Moody locals that sneer at anyone they haven’t known since birth

“Like climbing, surfing has its own cast of off- the-wall individuals characters,” Rick goes on, “as well as enough schisms to rival the Christian church – there’s longboarders and the shortboarders of course, but also the u?ber cool retro-progressives, the full on foamy-riding newbies and the moody locals that sneer at anyone they haven’t known since birth. The thing is that they both have an allure of danger and of individuality.”

“But it’s the physical relationship between the two sports that is fascinating,” he says. “I remember one moment when I was climbing at Llanberis Pass when it became clear. My heart was beating so fast and so loudly. My mind was racing, playing tricks with me and the internal dialogue wasn’t helping particularly. I’m 200 foot up in a really exposed position and not feeling good. I was an hour from the nearest town, and still another 100 foot from safety. All these things were cluttering my mind and I could feel a rising panic, stuck there at the start of a really difficult move that was the maker or the breaker. Then all of a sudden I became away of a smaller, much more rational voice inside me telling me what to do. I took a deep breath and focussed on my heartbeat, trying to slow it down. For the briefest moment I forgot my situation and then it happened – I started to move onward and upward. I was acting purely on instinct and I can remember those moments as if they happened to me yesterday.”

Flow state

In sports psychology, this sort of thing is referred to variously as ‘beginner’s mind’ or ‘flow state’. “Insofar as I understand it, that defines for me my dedication to both surfing and climbing. It’s the moment when you seem to step outside yourself and your body appears to act instinctively, your movements seeming to flow without any premeditation.”

It is at the point where this fundamental truth resides that the intersection of climbing and surfing exists. An individual, when faced with an explosion of physical phenomena, reacts purely instinctively. This instinctive has to be developed, nurtured and practiced to the point where it happens automatically. Getting to this sought-after reality is what motivates climbers, as well as their surfing cousins.

And if you think about it, could it not be that there is something even more fundamental about the two ways of life that relates them? A wave is deeply ephemeral. It never truly exists in space and time, but is simply a manifestation of accumulated energy given form in liquid by the interaction of the sea floor and the energy itself.

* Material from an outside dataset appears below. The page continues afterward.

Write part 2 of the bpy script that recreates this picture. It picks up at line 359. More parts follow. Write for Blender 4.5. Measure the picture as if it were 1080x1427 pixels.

A rock face is an accumulation of energy too, but a formation of energy over geological time, warped and cracked and effected by environmental conditions that stretch over aeons rather than the moments that form a ridden wave.

It might be overstating it that surfers and climbers do one and the same thing. But is it too great a leap of the imagination to acknowledge that they are both outriders of the human race’s deep instinct to dance with the elements, to play in the beauty and menace of the planet?